Prompt |
Across the material below, how many lines contain the word "scene"? Give only the number.

[Begin Dataset records]

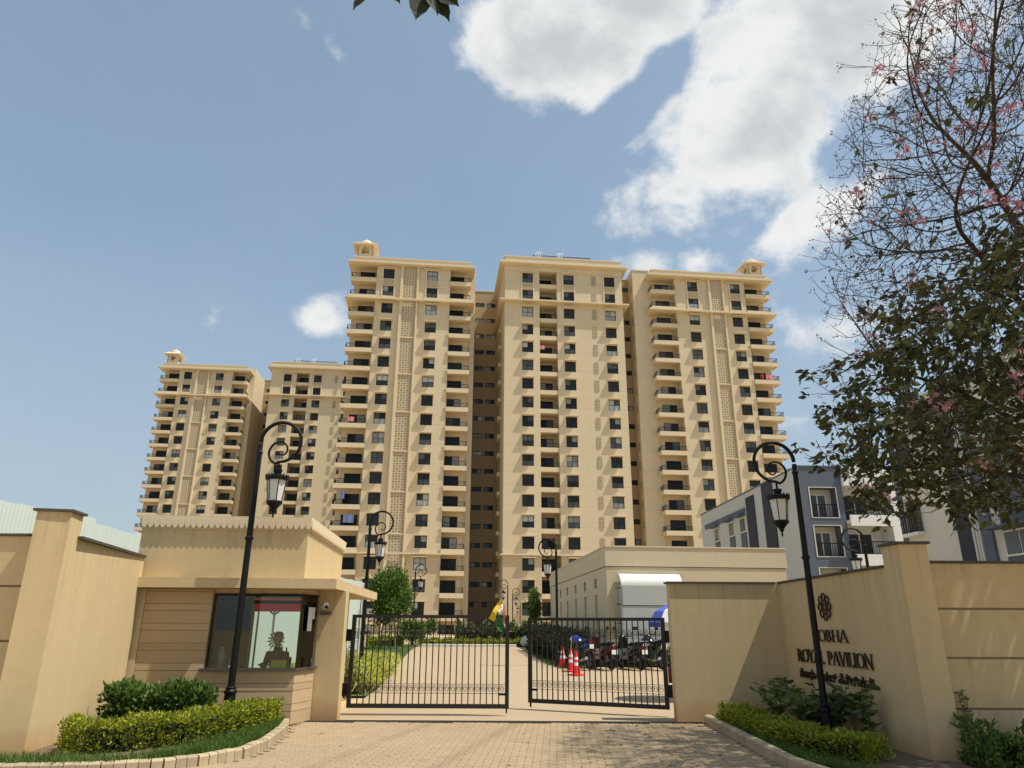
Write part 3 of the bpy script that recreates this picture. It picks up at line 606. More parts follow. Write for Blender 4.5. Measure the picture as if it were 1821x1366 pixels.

[End Dataset records]
[Begin Dataset records]

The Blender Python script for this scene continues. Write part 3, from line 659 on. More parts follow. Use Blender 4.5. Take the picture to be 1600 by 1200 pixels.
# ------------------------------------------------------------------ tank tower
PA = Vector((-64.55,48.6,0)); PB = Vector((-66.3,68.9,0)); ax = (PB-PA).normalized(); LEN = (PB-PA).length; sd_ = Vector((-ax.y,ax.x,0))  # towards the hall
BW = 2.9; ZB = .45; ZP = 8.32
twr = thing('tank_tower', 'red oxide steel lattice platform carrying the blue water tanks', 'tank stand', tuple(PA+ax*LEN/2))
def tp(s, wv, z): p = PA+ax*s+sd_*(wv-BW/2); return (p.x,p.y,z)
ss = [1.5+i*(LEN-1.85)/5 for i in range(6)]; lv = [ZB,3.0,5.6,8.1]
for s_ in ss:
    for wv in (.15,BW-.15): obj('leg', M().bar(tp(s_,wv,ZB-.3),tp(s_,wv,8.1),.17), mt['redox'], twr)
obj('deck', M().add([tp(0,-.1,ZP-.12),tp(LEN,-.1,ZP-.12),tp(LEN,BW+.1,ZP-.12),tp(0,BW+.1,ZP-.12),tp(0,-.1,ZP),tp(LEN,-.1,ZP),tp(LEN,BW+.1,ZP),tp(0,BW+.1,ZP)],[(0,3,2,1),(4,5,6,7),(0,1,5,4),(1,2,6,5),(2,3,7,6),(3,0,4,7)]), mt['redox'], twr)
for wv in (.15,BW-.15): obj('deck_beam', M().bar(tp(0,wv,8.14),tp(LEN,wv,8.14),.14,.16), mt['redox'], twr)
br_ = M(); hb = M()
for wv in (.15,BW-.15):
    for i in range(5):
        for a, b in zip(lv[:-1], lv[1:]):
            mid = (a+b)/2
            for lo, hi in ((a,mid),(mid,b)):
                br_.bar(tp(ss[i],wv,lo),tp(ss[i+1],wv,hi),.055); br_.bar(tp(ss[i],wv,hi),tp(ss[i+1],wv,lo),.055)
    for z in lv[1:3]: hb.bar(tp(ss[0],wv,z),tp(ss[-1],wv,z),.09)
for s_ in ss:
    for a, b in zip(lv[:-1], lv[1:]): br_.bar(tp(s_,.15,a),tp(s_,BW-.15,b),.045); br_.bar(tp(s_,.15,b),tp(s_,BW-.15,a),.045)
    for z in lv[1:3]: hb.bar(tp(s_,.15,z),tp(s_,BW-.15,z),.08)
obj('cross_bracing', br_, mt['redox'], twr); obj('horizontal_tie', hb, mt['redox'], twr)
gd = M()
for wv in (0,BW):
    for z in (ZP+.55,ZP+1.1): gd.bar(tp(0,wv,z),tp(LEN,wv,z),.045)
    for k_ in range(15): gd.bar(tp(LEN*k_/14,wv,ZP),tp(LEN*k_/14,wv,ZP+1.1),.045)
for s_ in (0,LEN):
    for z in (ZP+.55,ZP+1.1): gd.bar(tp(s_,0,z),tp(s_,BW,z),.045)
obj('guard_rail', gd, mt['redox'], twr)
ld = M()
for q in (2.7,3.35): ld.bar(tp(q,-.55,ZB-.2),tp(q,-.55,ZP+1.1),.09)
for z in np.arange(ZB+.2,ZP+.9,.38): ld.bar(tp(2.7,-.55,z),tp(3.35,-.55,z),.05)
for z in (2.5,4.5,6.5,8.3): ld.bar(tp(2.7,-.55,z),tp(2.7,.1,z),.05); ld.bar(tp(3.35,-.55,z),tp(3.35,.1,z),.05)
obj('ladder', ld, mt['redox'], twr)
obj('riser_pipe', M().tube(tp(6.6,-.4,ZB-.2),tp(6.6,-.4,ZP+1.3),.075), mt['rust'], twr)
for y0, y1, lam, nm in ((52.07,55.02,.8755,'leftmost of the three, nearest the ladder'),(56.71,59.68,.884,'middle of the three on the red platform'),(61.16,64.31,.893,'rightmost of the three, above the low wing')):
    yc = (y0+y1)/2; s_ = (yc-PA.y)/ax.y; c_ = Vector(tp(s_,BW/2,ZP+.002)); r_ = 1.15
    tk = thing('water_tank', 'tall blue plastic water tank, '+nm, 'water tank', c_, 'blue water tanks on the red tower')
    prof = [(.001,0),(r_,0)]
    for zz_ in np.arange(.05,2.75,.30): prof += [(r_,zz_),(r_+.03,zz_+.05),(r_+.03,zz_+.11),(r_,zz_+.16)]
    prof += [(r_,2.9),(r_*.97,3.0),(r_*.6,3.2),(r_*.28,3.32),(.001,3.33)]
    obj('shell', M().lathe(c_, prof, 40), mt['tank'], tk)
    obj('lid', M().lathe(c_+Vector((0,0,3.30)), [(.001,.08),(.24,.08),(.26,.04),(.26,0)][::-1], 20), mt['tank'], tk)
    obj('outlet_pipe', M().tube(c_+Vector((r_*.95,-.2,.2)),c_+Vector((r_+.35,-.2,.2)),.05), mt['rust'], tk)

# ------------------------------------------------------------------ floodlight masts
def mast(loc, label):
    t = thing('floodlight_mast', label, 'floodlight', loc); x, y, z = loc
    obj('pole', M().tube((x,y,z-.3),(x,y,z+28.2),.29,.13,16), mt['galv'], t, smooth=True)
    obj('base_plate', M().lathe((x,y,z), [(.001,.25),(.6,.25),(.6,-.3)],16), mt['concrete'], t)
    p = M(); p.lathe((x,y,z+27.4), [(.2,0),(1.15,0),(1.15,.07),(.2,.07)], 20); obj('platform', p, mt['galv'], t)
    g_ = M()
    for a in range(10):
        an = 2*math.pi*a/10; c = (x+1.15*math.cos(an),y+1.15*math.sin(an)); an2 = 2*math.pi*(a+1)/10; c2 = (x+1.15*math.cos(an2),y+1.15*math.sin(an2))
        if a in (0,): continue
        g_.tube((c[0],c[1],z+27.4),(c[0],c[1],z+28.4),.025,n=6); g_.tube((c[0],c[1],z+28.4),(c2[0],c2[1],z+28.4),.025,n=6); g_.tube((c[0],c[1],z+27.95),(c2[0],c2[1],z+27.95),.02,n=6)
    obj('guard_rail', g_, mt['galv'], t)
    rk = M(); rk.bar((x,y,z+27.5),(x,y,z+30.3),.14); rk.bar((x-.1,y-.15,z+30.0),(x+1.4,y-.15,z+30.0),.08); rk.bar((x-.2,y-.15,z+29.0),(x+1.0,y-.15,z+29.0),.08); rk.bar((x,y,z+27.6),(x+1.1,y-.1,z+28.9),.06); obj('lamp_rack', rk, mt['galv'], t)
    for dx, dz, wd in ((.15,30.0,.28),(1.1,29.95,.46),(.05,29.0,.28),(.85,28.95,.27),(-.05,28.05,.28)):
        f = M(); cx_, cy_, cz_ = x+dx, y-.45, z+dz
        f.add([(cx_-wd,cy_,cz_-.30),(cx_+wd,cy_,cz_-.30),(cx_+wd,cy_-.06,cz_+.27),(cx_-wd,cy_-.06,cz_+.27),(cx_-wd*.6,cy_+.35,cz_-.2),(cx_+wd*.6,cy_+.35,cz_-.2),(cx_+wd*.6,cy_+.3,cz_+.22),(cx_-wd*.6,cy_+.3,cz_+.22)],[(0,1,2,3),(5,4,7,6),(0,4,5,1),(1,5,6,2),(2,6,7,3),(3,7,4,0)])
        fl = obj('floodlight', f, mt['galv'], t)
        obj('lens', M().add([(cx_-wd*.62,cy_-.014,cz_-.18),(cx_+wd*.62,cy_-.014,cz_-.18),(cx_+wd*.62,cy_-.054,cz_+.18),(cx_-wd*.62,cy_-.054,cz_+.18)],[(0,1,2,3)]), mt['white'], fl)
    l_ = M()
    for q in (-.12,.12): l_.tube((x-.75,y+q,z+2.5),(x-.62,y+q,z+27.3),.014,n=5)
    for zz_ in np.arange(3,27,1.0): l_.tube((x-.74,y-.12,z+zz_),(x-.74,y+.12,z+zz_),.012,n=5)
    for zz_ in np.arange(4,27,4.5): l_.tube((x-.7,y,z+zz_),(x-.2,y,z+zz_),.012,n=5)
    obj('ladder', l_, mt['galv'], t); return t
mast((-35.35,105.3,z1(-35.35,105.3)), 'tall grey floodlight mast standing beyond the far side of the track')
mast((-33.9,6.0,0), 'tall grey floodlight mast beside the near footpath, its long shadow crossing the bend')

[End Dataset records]
[Begin Dataset records]

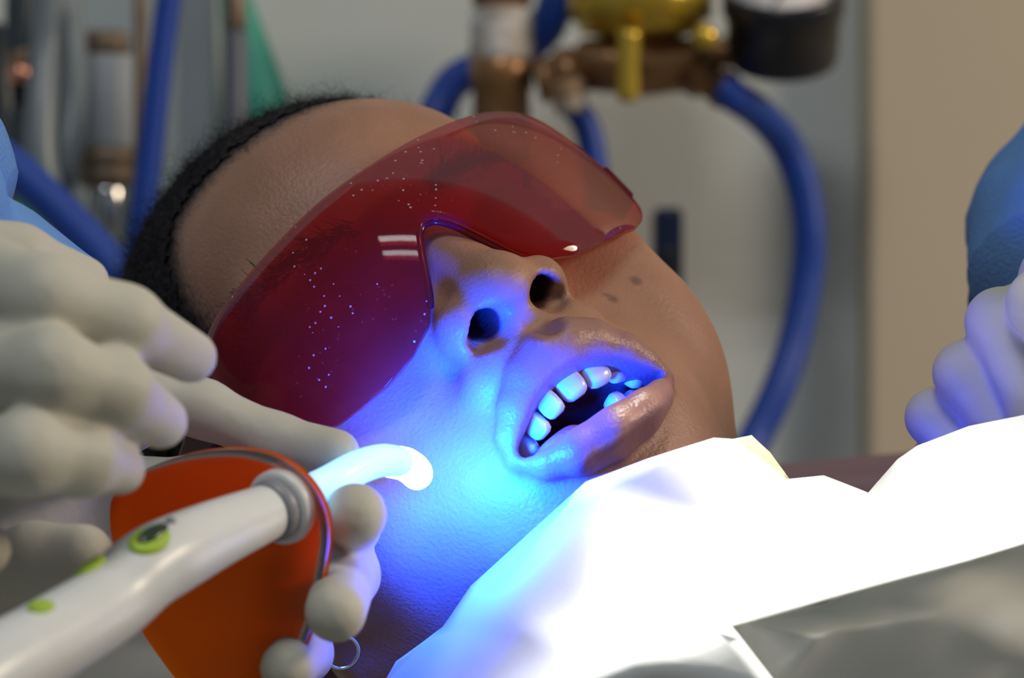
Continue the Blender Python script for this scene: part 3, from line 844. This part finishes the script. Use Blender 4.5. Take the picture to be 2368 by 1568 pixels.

[End Dataset records]

Task answer |
2